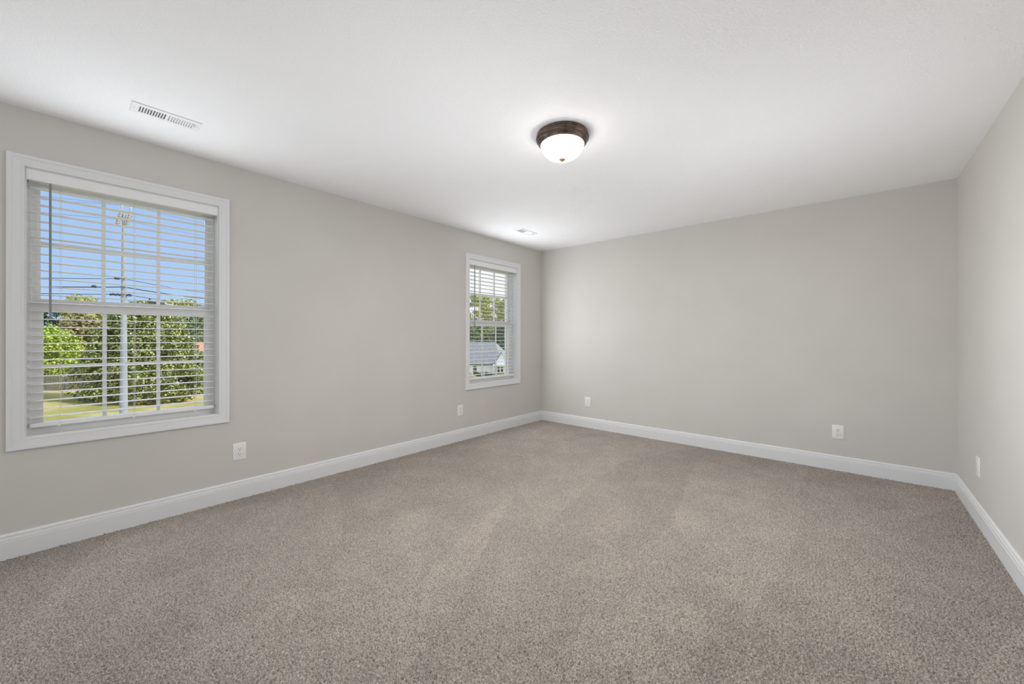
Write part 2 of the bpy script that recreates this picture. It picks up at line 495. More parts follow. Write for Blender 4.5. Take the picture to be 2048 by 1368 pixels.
# ------------------------------------------------------------------ blinds
def make_blind():
    r = empty('window_blind', (0, WY[1], WIN['z0']))
    hw = WIN['w'] / 2 - 0.008
    z = lambda v: v - WIN['z0']
    # valance with a small moulded lip and side returns
    b = MB()
    poly = [(-0.018, 2.056), (0.000, 2.056), (0.003, 2.059), (0.003, 2.1125), (0.001, 2.1155), (-0.018, 2.1155)]
    b.extrude([(x, -hw - 0.003, z(zz)) for x, zz in poly], (0, 2 * hw + 0.005, 0))
    b.build('valance', M['blind'], r)
    MB().box(-0.083, -0.024, -hw + 0.004, hw - 0.004, z(2.062), z(2.110)).build('headrail', M['blind'], r, bevel=0.003)
    sl = hw - 0.009
    b = MB()
    for i in range(29):
        zz = z(2.028 - i * 0.0461)
        prof = []
        for t in np.linspace(0, 1, 6):
            prof.append((-0.0845 + 0.050 * t, zz + 0.0022 * (1 - (2 * t - 1) ** 2) + 0.0016))
        prof += [(x, zq - 0.0030) for x, zq in reversed(prof)]
        b.extrude([(x, -sl, zq) for x, zq in prof], (0, 2 * sl, 0))
    b.build('slats', M['blind'], r, smooth=40)
    MB().box(-0.0855, -0.0335, -sl, sl, z(0.683), z(0.704)).build('bottom_rail', M['blind'], r, bevel=0.004)
    for yy in (-0.308, 0.004, 0.314):
        b = MB()
        for x in (-0.0315, -0.0880):
            b.tube([(x, yy, z(2.062)), (x, yy, z(0.682))], 0.0009, n=6)
        b.tube([(-0.0590, yy + 0.006, z(2.062)), (-0.0590, yy + 0.006, z(0.682))], 0.0008, n=6)
        for i in range(29):
            zz = z(2.028 - i * 0.0461 - 0.0022)
            b.tube([(-0.0315, yy, zz), (-0.0880, yy, zz)], 0.0006, n=4, caps=False)
        b.build('ladder_cord', M['cord'], r)
        b = MB().tube([(-0.032, yy, z(0.690)), (-0.030, yy, z(0.680)), (-0.031, yy - 0.004, z(0.668)), (-0.030, yy - 0.008, z(0.676)), (-0.031, yy - 0.010, z(0.666))], 0.0016, n=6)
        b.lathe([(0.0, 0.004), (0.005, 0.004), (0.006, 0.0), (0.005, -0.003), (0, -0.003)], (-0.030, yy - 0.003, z(0.6815)), n=10)
        b.build('cord_knot', M['blind'], r)
    b = MB().tube([(-0.002, -0.344, z(2.056)), (-0.0005, -0.344, z(2.040)), (0.0, -0.344, z(1.30)), (0.0, -0.344, z(1.292))], [0.0035, 0.0056, 0.0056, 0.0040], n=6)
    b.tube([(-0.030, -0.344, z(2.075)), (-0.004, -0.344, z(2.068)), (-0.002, -0.344, z(2.050))], 0.0018, n=6)
    b.build('tilt_wand', M['wand'], r, smooth=50)
    return r

bl = make_blind()
tag(bl, 'open white slat blind on the large near window', 'window blind', 'white slat blinds on the two windows')
bl2 = copy_tree(bl)
bl2.location.y = WY[2]
tag(bl2, 'open white slat blind on the far window by the corner')

# ------------------------------------------------------------------ ceiling light
LX, LY = 2.069, -2.563
r = empty('flush_mount_light', (LX, LY, H))
tag(r, 'round bronze-rimmed ceiling light with a glowing white glass dome', 'ceiling light')
prof = [(0.0, 0.0), (0.150, 0.0), (0.156, -0.004), (0.158, -0.010), (0.155, -0.015), (0.160, -0.019), (0.1625, -0.026), (0.161, -0.033), (0.153, -0.038), (0.154, -0.043), (0.151, -0.050), (0.143, -0.056), (0.141, -0.060), (0.136, -0.064), (0.130, -0.066), (0.126, -0.062), (0.126, -0.03), (0.0, -0.03)]
MB().lathe(prof, n=72).build('bronze_pan', M['bronze'], r, smooth=50)
dome = []
for i in range(17):
    a = pi / 2 * i / 16
    dome.append((0.1315 * cos(a) ** 0.85 if i < 16 else 0.0, -0.060 - 0.094 * sin(a)))
MB().lathe(dome, n=72).build('glass_dome', M['dome'], r, smooth=60)
light('lamp_light', 'AREA', (LX, LY, H - 0.175), (0, 0, -1), PW['bulb'], (1.0, 0.985, 0.96), shape='DISK', size=0.22)
MB().lathe([(0.0, -0.150), (0.016, -0.150), (0.0195, -0.154), (0.0165, -0.158), (0.010, -0.161), (0.0085, -0.164), (0.004, -0.168), (0.0, -0.169)], n=24).build('finial', M['brass'], r, smooth=50)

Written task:
Repeat the data exactly, excluding the pictures.

The result:
Write part 2 of the bpy script that recreates this picture. It picks up at line 495. More parts follow. Write for Blender 4.5. Take the picture to be 2048 by 1368 pixels.
# ------------------------------------------------------------------ blinds
def make_blind():
    r = empty('window_blind', (0, WY[1], WIN['z0']))
    hw = WIN['w'] / 2 - 0.008
    z = lambda v: v - WIN['z0']
    # valance with a small moulded lip and side returns
    b = MB()
    poly = [(-0.018, 2.056), (0.000, 2.056), (0.003, 2.059), (0.003, 2.1125), (0.001, 2.1155), (-0.018, 2.1155)]
    b.extrude([(x, -hw - 0.003, z(zz)) for x, zz in poly], (0, 2 * hw + 0.005, 0))
    b.build('valance', M['blind'], r)
    MB().box(-0.083, -0.024, -hw + 0.004, hw - 0.004, z(2.062), z(2.110)).build('headrail', M['blind'], r, bevel=0.003)
    sl = hw - 0.009
    b = MB()
    for i in range(29):
        zz = z(2.028 - i * 0.0461)
        prof = []
        for t in np.linspace(0, 1, 6):
            prof.append((-0.0845 + 0.050 * t, zz + 0.0022 * (1 - (2 * t - 1) ** 2) + 0.0016))
        prof += [(x, zq - 0.0030) for x, zq in reversed(prof)]
        b.extrude([(x, -sl, zq) for x, zq in prof], (0, 2 * sl, 0))
    b.build('slats', M['blind'], r, smooth=40)
    MB().box(-0.0855, -0.0335, -sl, sl, z(0.683), z(0.704)).build('bottom_rail', M['blind'], r, bevel=0.004)
    for yy in (-0.308, 0.004, 0.314):
        b = MB()
        for x in (-0.0315, -0.0880):
            b.tube([(x, yy, z(2.062)), (x, yy, z(0.682))], 0.0009, n=6)
        b.tube([(-0.0590, yy + 0.006, z(2.062)), (-0.0590, yy + 0.006, z(0.682))], 0.0008, n=6)
        for i in range(29):
            zz = z(2.028 - i * 0.0461 - 0.0022)
            b.tube([(-0.0315, yy, zz), (-0.0880, yy, zz)], 0.0006, n=4, caps=False)
        b.build('ladder_cord', M['cord'], r)
        b = MB().tube([(-0.032, yy, z(0.690)), (-0.030, yy, z(0.680)), (-0.031, yy - 0.004, z(0.668)), (-0.030, yy - 0.008, z(0.676)), (-0.031, yy - 0.010, z(0.666))], 0.0016, n=6)
        b.lathe([(0.0, 0.004), (0.005, 0.004), (0.006, 0.0), (0.005, -0.003), (0, -0.003)], (-0.030, yy - 0.003, z(0.6815)), n=10)
        b.build('cord_knot', M['blind'], r)
    b = MB().tube([(-0.002, -0.344, z(2.056)), (-0.0005, -0.344, z(2.040)), (0.0, -0.344, z(1.30)), (0.0, -0.344, z(1.292))], [0.0035, 0.0056, 0.0056, 0.0040], n=6)
    b.tube([(-0.030, -0.344, z(2.075)), (-0.004, -0.344, z(2.068)), (-0.002, -0.344, z(2.050))], 0.0018, n=6)
    b.build('tilt_wand', M['wand'], r, smooth=50)
    return r

bl = make_blind()
tag(bl, 'open white slat blind on the large near window', 'window blind', 'white slat blinds on the two windows')
bl2 = copy_tree(bl)
bl2.location.y = WY[2]
tag(bl2, 'open white slat blind on the far window by the corner')

# ------------------------------------------------------------------ ceiling light
LX, LY = 2.069, -2.563
r = empty('flush_mount_light', (LX, LY, H))
tag(r, 'round bronze-rimmed ceiling light with a glowing white glass dome', 'ceiling light')
prof = [(0.0, 0.0), (0.150, 0.0), (0.156, -0.004), (0.158, -0.010), (0.155, -0.015), (0.160, -0.019), (0.1625, -0.026), (0.161, -0.033), (0.153, -0.038), (0.154, -0.043), (0.151, -0.050), (0.143, -0.056), (0.141, -0.060), (0.136, -0.064), (0.130, -0.066), (0.126, -0.062), (0.126, -0.03), (0.0, -0.03)]
MB().lathe(prof, n=72).build('bronze_pan', M['bronze'], r, smooth=50)
dome = []
for i in range(17):
    a = pi / 2 * i / 16
    dome.append((0.1315 * cos(a) ** 0.85 if i < 16 else 0.0, -0.060 - 0.094 * sin(a)))
MB().lathe(dome, n=72).build('glass_dome', M['dome'], r, smooth=60)
light('lamp_light', 'AREA', (LX, LY, H - 0.175), (0, 0, -1), PW['bulb'], (1.0, 0.985, 0.96), shape='DISK', size=0.22)
MB().lathe([(0.0, -0.150), (0.016, -0.150), (0.0195, -0.154), (0.0165, -0.158), (0.010, -0.161), (0.0085, -0.164), (0.004, -0.168), (0.0, -0.169)], n=24).build('finial', M['brass'], r, smooth=50)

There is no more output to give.